If you are in the process of putting a personal injury lawsuit together, you will likely leave the legal stuff to your attorney. However, it can be beneficial when having discussions with your attorney to understand some of the biggest legal concepts. Most people do not understand the definition of negligence from a legal perspective. It is complicated, but not difficult to understand. This guide will make the concept as simple as possible.

The Components of Negligence

There are four things that must be true for an action to be considered negligent. If even one of these things is not true, then that action is not negligent and the person who took the action cannot be held legally or financially responsible. These four components are designed to build upon one another progressively. Keep in mind that there are several ways to prove that someone is at fault for an injury, and proving negligence is only one option.

If your attorney decides to go for the negligence approach, then he or she will have to prove that all four of these components of the definition are true:

  1. Duty – The first component is the establishment of the defendant’s duty. Everyone has certain duties placed upon them to act a certain way.
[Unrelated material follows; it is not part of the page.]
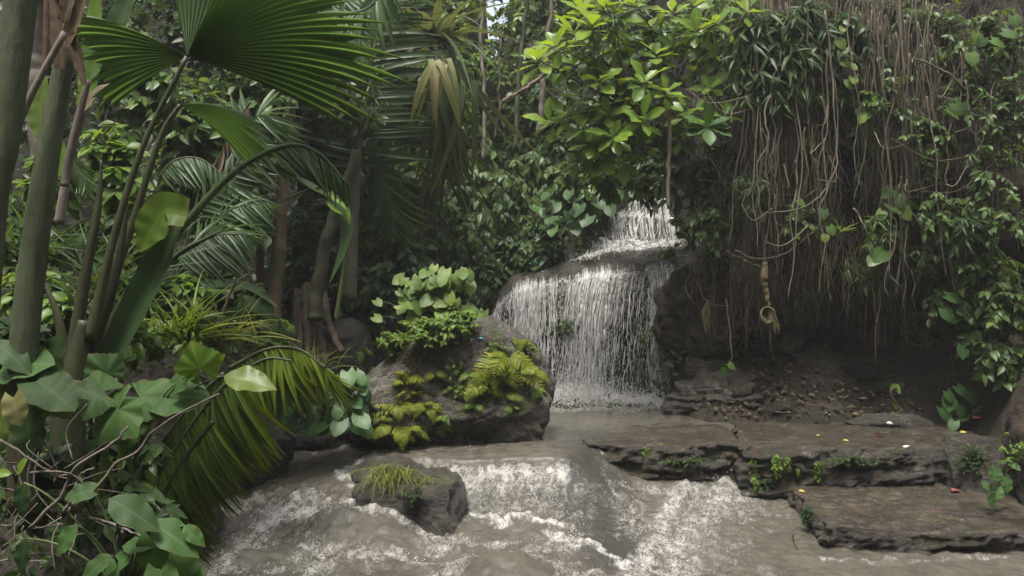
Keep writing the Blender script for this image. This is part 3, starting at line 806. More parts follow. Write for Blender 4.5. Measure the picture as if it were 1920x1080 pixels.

For example, it is the duty of every citizen to never drive while drunk. These are actions that a reasonable person expects.
  2. Breach – The second component is the establishment of a breach of the duty that has already been established. Even if you show that someone has a duty to act a certain way, it must be further proven that the defendant did not live up to his or her duty in some way.
  3. Causation – The third component is the establishment that the breach of duty directly caused the injury. Even if the defendant breached his or her duty, it was only a negligent action if the injury was directly related. If it would have happened with or without the breach of duty, then it was not negligent.
  4. Damage – The final component is the establishment of the damages that the victim suffered. If the defendant did not suffer at all, then the action was not negligent. The damage must also be significant enough to justify compensation in a personal injury lawsuit, rather than small claims court.

Remember, you should always hire a lawyer, if you think you have a personal injury case. The four components of negligence that must be legally proven should demonstrate just how hard it is to represent yourself.